まずは「はるやま吉祥寺店」(東京都武蔵野市吉祥寺東町1-7-1ハタビル)と「はるやま岡山大安寺店」(岡山県岡山市北区大安寺南町1-7-24)の2店舗で28日から試験提供をスタートする。利用料は無料。その後、効果検証を経て導入店舗を30店舗まで拡大し、将来的には全店舗で導入したいとしている。
コラボの到達点
はるやま商事 代表取締役社長の中村宏明氏は、同社がファッション業界にありながらも消費者の健康サポートを考えた取り組みを続けてきたことを強調する。「スーツはビジネスパーソンにとって、1日でイチバン長く時間を共にする服です。ストレスなく着て欲しい」と中村氏。タニタとは2017年から共同で「歩きたくなるスーツ i-Suit SUPPORTED BY TANITA」を開発したり、はるやま店舗内にタニタの体組成計による健康チェックコーナーを設置するなどしてきた。その流れで、今回の新サービスも生まれた。「採寸の過程で健康情報を付帯することで、お客様が自然と健康を意識できる環境を提供できます。これまで以上に具体的な健康サポートの提案ができるでしょう。今後、はるやまの新商品開発にも活かしていきます」(中村氏)と意欲をみせる。
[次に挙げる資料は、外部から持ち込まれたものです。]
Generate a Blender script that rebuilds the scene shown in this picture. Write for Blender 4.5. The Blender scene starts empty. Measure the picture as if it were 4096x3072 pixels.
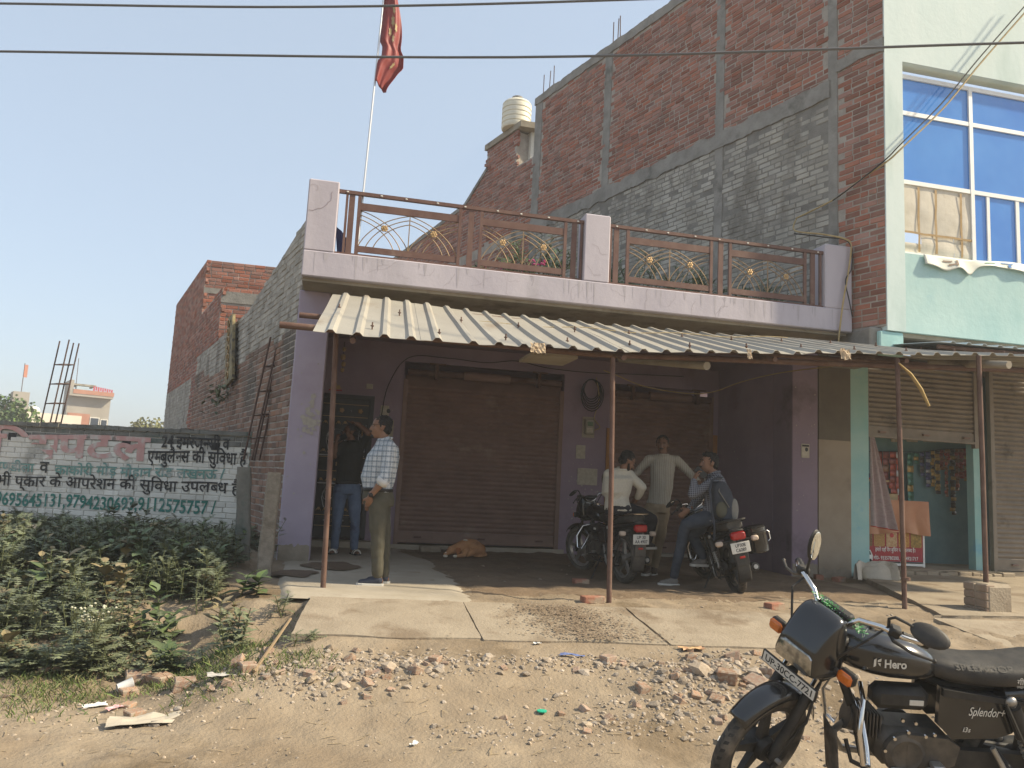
import bpy, bmesh, math, random
from mathutils import Vector, Matrix, Euler, noise
random.seed(7)
sc = bpy.context.scene
COL = sc.collection
rad = math.radians
# ---------------------------------------------------------------- camera, sky, sun
cam = bpy.data.objects.new('camera', bpy.data.cameras.new('camera'))
COL.objects.link(cam); sc.camera = cam
cam.data.sensor_fit = 'HORIZONTAL'; cam.data.sensor_width = 36.0
cam.data.lens = 36.0 * 768 / 1024
cam.data.clip_start = 0.05; cam.data.clip_end = 3000
CAMZ = 1.08
_p, _r, _y = rad(7.3), rad(2.93), rad(12.5)
_fw = Vector((math.sin(_y) * math.cos(_p), math.cos(_y) * math.cos(_p), math.sin(_p)))
_r0 = Vector((math.cos(_y), -math.sin(_y), 0)); _u0 = _r0.cross(_fw)
_R = _r0 * math.cos(_r) + _u0 * math.sin(_r); _U = _u0 * math.cos(_r) - _r0 * math.sin(_r)
cam.matrix_world = Matrix(((_R.x, _U.x, -_fw.x, 0), (_R.y, _U.y, -_fw.y, 0), (_R.z, _U.z, -_fw.z, CAMZ), (0, 0, 0, 1)))

SUN_EL, SUN_AZ = rad(40), rad(107)          # azimuth clockwise from +Y
world = bpy.data.worlds.new('World'); sc.world = world; world.use_nodes = True
_nt = world.node_tree
_sky = _nt.nodes.new('ShaderNodeTexSky'); _sky.sky_type = 'NISHITA'; _sky.sun_disc = False
_sky.sun_elevation = SUN_EL; _sky.sun_rotation = SUN_AZ
_sky.air_density = 1.0; _sky.dust_density = 1.6; _sky.ozone_density = 1.0; _sky.altitude = 0
# thick winter haze: the clear sky blends into an even milky veil
_mx = _nt.nodes.new('ShaderNodeMix'); _mx.data_type = 'RGBA'; _mx.inputs[0].default_value = .72
_nt.links.new(_sky.outputs[0], _mx.inputs[6]); _mx.inputs[7].default_value = (1.78, 2.05, 2.32, 1)
_nt.links.new(_mx.outputs[2], _nt.nodes['Background'].inputs[0])
_nt.nodes['Background'].inputs[1].default_value = 0.15
sun = bpy.data.objects.new('sun', bpy.data.lights.new('sun', 'SUN')); COL.objects.link(sun)
sun.data.energy = 3.5; sun.data.angle = rad(2.0); sun.data.color = (1.0, 0.87, 0.64)
_d = Vector((math.sin(SUN_AZ) * math.cos(SUN_EL), math.cos(SUN_AZ) * math.cos(SUN_EL), math.sin(SUN_EL)))
sun.rotation_euler = _d.to_track_quat('Z', 'Y').to_euler()
sun.location = _d * 40
vs = sc.view_settings
vs.view_transform = 'Standard'; vs.look = 'None'; vs.gamma = 1.0; vs.exposure = 1.1; vs.use_curve_mapping = False
sc.cycles.max_bounces = 8; sc.cycles.diffuse_bounces = 5; sc.cycles.glossy_bounces = 3
sc.cycles.transmission_bounces = 4; sc.cycles.sample_clamp_indirect = 6; sc.cycles.caustics_reflective = False; sc.cycles.caustics_refractive = False

# a scratch scene in which single pieces are evaluated before they are placed
SCR = bpy.data.scenes.new('scratch')
def evaluated_mesh(o):
    SCR.collection.objects.link(o); vl = SCR.view_layers[0]; vl.update(); dg = vl.depsgraph; dg.update()
    return bpy.data.meshes.new_from_object(o.evaluated_get(dg), depsgraph=dg)
# ---------------------------------------------------------------- materials
MATS = {}
def mat(name, c1, c2=None, scale=4.0, rough=.85, metal=0.0, bump=0.0, bscale=30.0, spec=.3, c3=None, s3=.7, t3=.55, obj=False,
        brick=0.0, coat=0.0, stretch=None, emit=0.0, lo=.35, hi=.65, sheen=0.0, trans=0.0):
    """procedural surface: two tones through noise, an optional third tone as stains, fine relief, optional per-piece variation"""
    if name in MATS: return MATS[name]
    m = bpy.data.materials.new(name); m.use_nodes = True; MATS[name] = m
    nt = m.node_tree; N = nt.nodes; L = nt.links; b = N['Principled BSDF']
    b.inputs['Roughness'].default_value = rough; b.inputs['Metallic'].default_value = metal
    b.inputs['Specular IOR Level'].default_value = spec
    if coat: b.inputs['Coat Weight'].default_value = coat; b.inputs['Coat Roughness'].default_value = .06
    if trans: b.inputs['Transmission Weight'].default_value = trans
    if obj: co = N.new('ShaderNodeTexCoord').outputs['Object']
    else: co = N.new('ShaderNodeNewGeometry').outputs['Position']
    if stretch:
        mp = N.new('ShaderNodeMapping'); mp.inputs['Scale'].default_value = stretch; L.new(co, mp.inputs[0]); co2 = mp.outputs[0]
    else: co2 = co
    def tone(c): return (c[0], c[1], c[2], 1)
    out = None
    def noi(sc_, det=4, src=None):
        n = N.new('ShaderNodeTexNoise'); n.inputs['Scale'].default_value = sc_; n.inputs['Detail'].default_value = det
        n.inputs['Roughness'].default_value = .62; L.new(src or co2, n.inputs['Vector']); return n
    def ramp(fac, a, b_):
        r = N.new('ShaderNodeMapRange'); r.inputs[1].default_value = a; r.inputs[2].default_value = b_; L.new(fac, r.inputs[0]); return r.outputs[0]
    def mix(fac, A, B):
        x = N.new('ShaderNodeMix'); x.data_type = 'RGBA'
        if fac is None: x.inputs[0].default_value = .5
        elif isinstance(fac, float): x.inputs[0].default_value = fac
        else: L.new(fac, x.inputs[0])
        for i, q in ((6, A), (7, B)):
            if isinstance(q, tuple): x.inputs[i].default_value = tone(q)
            else: L.new(q, x.inputs[i])
        return x.outputs[2]
    cur = tuple(c1)
    if c2 is not None: cur = mix(ramp(noi(scale).outputs[0], lo, hi), tuple(c1), tuple(c2))
    if brick:
        g = N.new('ShaderNodeNewGeometry'); oi = N.new('ShaderNodeObjectInfo')
        a = N.new('ShaderNodeMath'); a.operation = 'ADD'; L.new(g.outputs['Random Per Island'], a.inputs[0]); L.new(oi.outputs['Random'], a.inputs[1])
        fr = N.new('ShaderNodeMath'); fr.operation = 'FRACT'; L.new(a.outputs[0], fr.inputs[0])
        hs = N.new('ShaderNodeHueSaturation')
        v = N.new('ShaderNodeMapRange'); v.inputs[3].default_value = 1 - brick; v.inputs[4].default_value = 1 + brick; L.new(fr.outputs[0], v.inputs[0])
        sm = N.new('ShaderNodeMath'); sm.operation = 'MULTIPLY'; sm.inputs[1].default_value = 7.13; L.new(fr.outputs[0], sm.inputs[0])
        sf = N.new('ShaderNodeMath'); sf.operation = 'FRACT'; L.new(sm.outputs[0], sf.inputs[0])
        sr = N.new('ShaderNodeMapRange'); sr.inputs[3].default_value = 1 - brick * .6; sr.inputs[4].default_value = 1 + brick * .5; L.new(sf.outputs[0], sr.inputs[0])
        L.new(v.outputs[0], hs.inputs['Value']); L.new(sr.outputs[0], hs.inputs['Saturation'])
        if isinstance(cur, tuple): hs.inputs['Color'].default_value = tone(cur)
        else: L.new(cur, hs.inputs['Color'])
        cur = hs.outputs[0]
    if c3 is not None: cur = mix(ramp(noi(s3, 5).outputs[0], t3, t3 + .12), cur, tuple(c3))
    if isinstance(cur, tuple): b.inputs['Base Color'].default_value = tone(cur)
    else: L.new(cur, b.inputs['Base Color'])
    if bump:
        n = noi(bscale, 4, co); bp = N.new('ShaderNodeBump'); bp.inputs['Strength'].default_value = min(1, bump); bp.inputs['Distance'].default_value = .012
        L.new(n.outputs[0], bp.inputs['Height']); L.new(bp.outputs[0], b.inputs['Normal'])
    if emit: b.inputs['Emission Strength'].default_value = emit; b.inputs['Emission Color'].default_value = tone(c1)
    return m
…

一方で、タニタ 代表取締役社長の谷田千里氏は「はるやま商事様は『スーツで日本を健康に』を掲げており、これは弊社のミッション『日本を健康に』と合致します。そこで、ファッションと健康づくりを融合した様々なサービスを一緒に展開してきました。今回の新サービスは、両社によるコラボのひとつの到達点。今後も一緒に、常に先を見越した技術や商品、サービスに挑戦していきます」と説明した。このあと、ステージ上では中村氏、谷田氏が実際に体組成計に乗ってスーツのサイズを測るデモを披露。両者には、それぞれの体型にピッタリと合ったスーツが提案されていた。